The Indian rupee closed at 96.2550 against the U.S. dollar, effectively flat compared to the previous session's finish of 96.20. The local unit briefly spiked to an intraday peak of 96.06 during the session. This sudden strengthening was driven by dollar sales executed by foreign banks, which traders attributed to likely custodial client activity.
However, the currency was unable to hold those gains. A pickup in dollar demand from domestic merchants erased the early momentum, highlighting persistent underlying demand for foreign exchange in the Indian market. For currency traders, the price action underscores a familiar pattern where foreign portfolio flows provide only temporary relief against structural corporate hedging needs.
The rupee's muted performance reflected a broader consolidation across Asian currencies. The dollar index hovered just shy of the 101 level after softer-than-expected U.S. inflation data pushed it lower on Tuesday. The steadying of the dollar index below that threshold suggests the broad greenback rally has paused, giving emerging market currencies room to breathe. That specific U.S. reading has also led market participants to scale back their wagers on impending rate hikes by the Federal Reserve.
Despite the recalibration in U.S. rate expectations, currency analysts remain hesitant to position aggressively. Market sentiment is still highly sensitive to geopolitical developments, particularly the potential for an escalation in hostilities between the United States and Iran. Any significant military or political escalation threatens to spike global oil prices, a dynamic that would disproportionately hurt India as a major net importer of crude.
Central bank policy is currently priced to reflect this cautious environment. The Federal Reserve and the Reserve Bank of India are both expected to maintain their current policy rates at their respective upcoming meetings in late July and early August. Holding rates steady would allow both institutions to assess incoming data without committing to a new directional path.

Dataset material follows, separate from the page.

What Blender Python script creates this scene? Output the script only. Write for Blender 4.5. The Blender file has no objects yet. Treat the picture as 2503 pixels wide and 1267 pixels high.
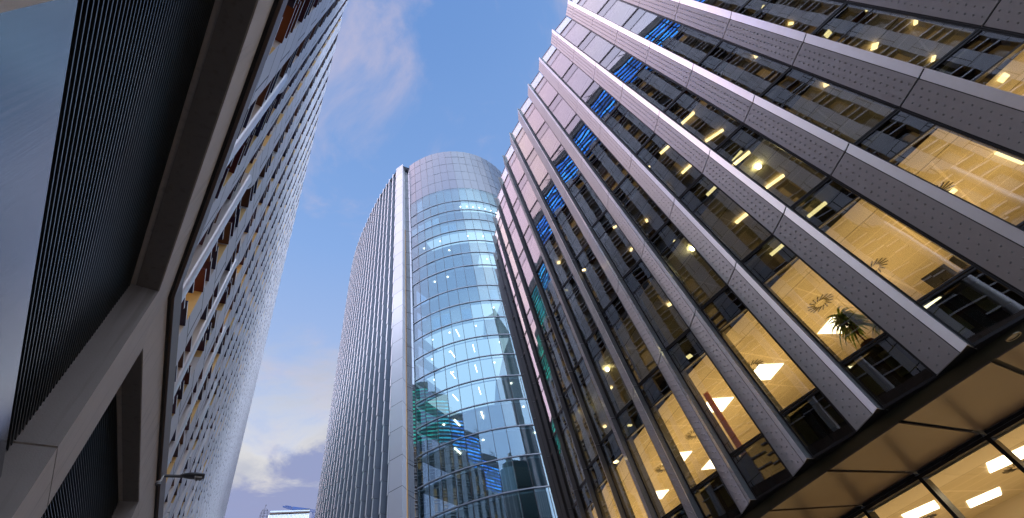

For the RBI, the calculus is complicated by a recent shift in domestic inflation dynamics. Data released earlier this week showed Indian consumer inflation rising above the central bank's 4% medium-term target in June. This marks the first time in 17 months that the benchmark has been breached. With domestic price pressures re-emerging just as external energy risks linger, the RBI has limited room to maneuver, effectively anchoring the rupee in its current range.